Let us drink in support!

We are not a sporting university; our performance at Varsity showed that emphatically. Nonetheless, our Wednesday afternoons see the sports pitches packed with players but relatively barren in terms of supporters, despite the fact that the majority of students find themselves without class.

Maybe I am spoilt in terms of time to kill as an Ancient History student; however, there certainly seems to be a distinct lack of interest from students, myself included, in the actual performance of our university on the sports field, even though the University has over 100 teams copmeting annually in the BUCS, SSS and cup competitions. Perhaps we are all simply too busy appreciating the beauty of the medieval town and our Starbucks coffees and, thus, feel like the Herculean trek to the sports centre from town simply is not worth it.

Until Professor Mapstone masters the art of teleportation, it seems like this issue will continue and thus, surely, the University must do more to incentivise students to actually come and support their friends and classmates on Wednesday afternoons. Many of us come from schools where the first XV Rugby team would have seen almost the entire school out on their side lines on match days cheering them on, whereas here at St Andrews it seems like we are lucky to have 20 supporters, and of them at least half are simply injured players from the team actually on the pitch! There is clearly an issue with the entire ethos of this University when it comes to sport.

At risk of having my AU membership torn up before my eyes, I would tentatively suggest that our university simply doesn’t do enough to encourage the students to get out and support or even play in competitive sports during their time here. The £160 Fitness+ Membership is certainly a significant factor in deterring participation in sports here, as well as the aforementioned Odyssey required to actually reach the sports centre from the centre of town. One can hope that this cost is the bare minimum required to fund our sports facilities here, and maybe it would be foolish to hope for much change in that regard; however it certainly does seem like a significant barrier to entry to students who want to do some sport here without wanting to fully sign up to a competitive sports club. If the University cannot do any more to encourage students to participate in sports, despite all the known mental and physical benefits of exercise and playing as a team, it should at least do its best to encourage students to take a break from their essays and go out to enjoy the fine weather and the (sometimes) high-quality, sporting performances on show, down St Leonard’s Road.

This isn’t to say that the University never sees any sports events well-supported, the Rugby Sevens last summer was a fantastic event as was the Varsity Match and it was notable how little the spectators seemed to mind the score. There is, however, a notable difference between these events and the regular BUCS fixtures that take place at the sports centre, and it is a difference which this writer believes is the most significant reason for the lack of enthusiasm for watching sport on Wednesday afternoons. That reason is the AU’s alcohol ban. We know there is a blanket ban of alcohol on university property, however this still seems like an obvious place to allow an exception. Telling a student to come and watch an hour or two of rugby after a 20 minute walk to reach there may be difficult, telling them, however, that they can watch the match with their friends and a couple of Tennent’s finest might just swing them over the edge and change their mind about coming to watch. Rather than the sometimes cringeworthy attempts from sports coaches to make their teams stay behind to watch the remaining fixtures, a genuine effort from the University to encourage a more social aspect to spectating may work wonders in terms of pushing up the numbers on the side lines.

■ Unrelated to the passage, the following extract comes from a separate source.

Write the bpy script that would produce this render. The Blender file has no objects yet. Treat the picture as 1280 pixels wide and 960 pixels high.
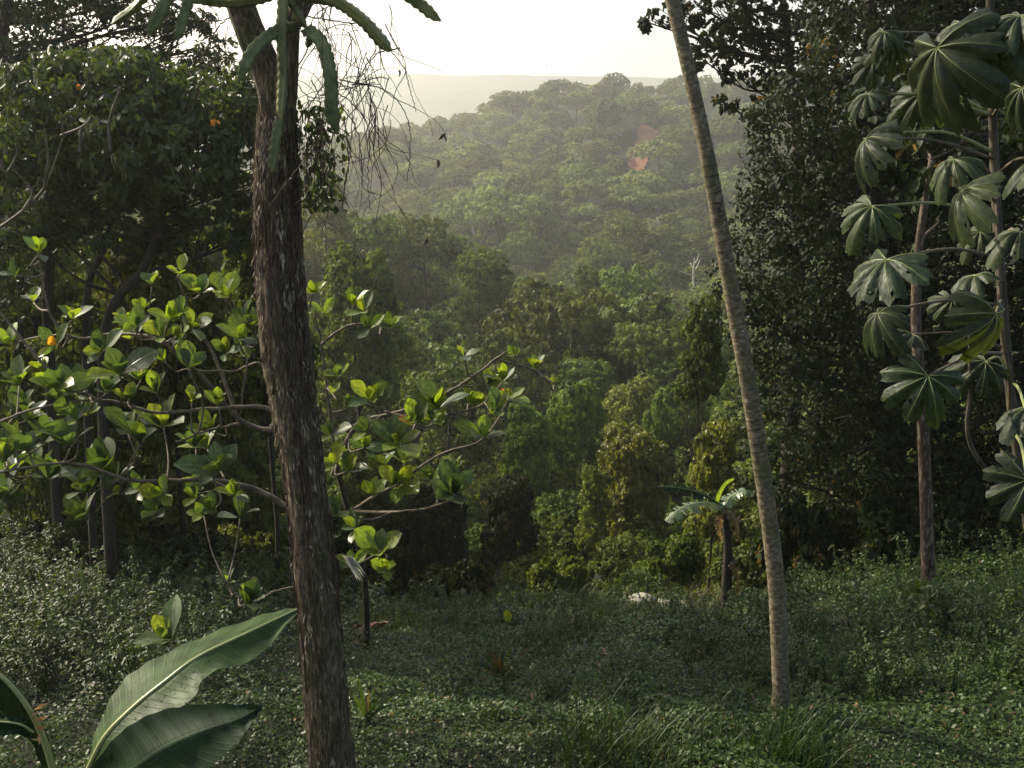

You cannot force people to watch, but you can make changes so that people actually want to watch. We know the University doesn’t want drunken scenes on the side of our pitches, however, it seems like the events where alcohol is allowed for the spectators are the best supported events of the year, whereas regular Wednesday afternoons have very poor attendance. The ideal situation for the University would be to change the entire ethos of the students and encourage them to support their university out of a communal sense of pride and camaraderie. For now, however, the best bet would be to simply allow spectators to enjoy themselves a bit more and see if the mentality can change on its own.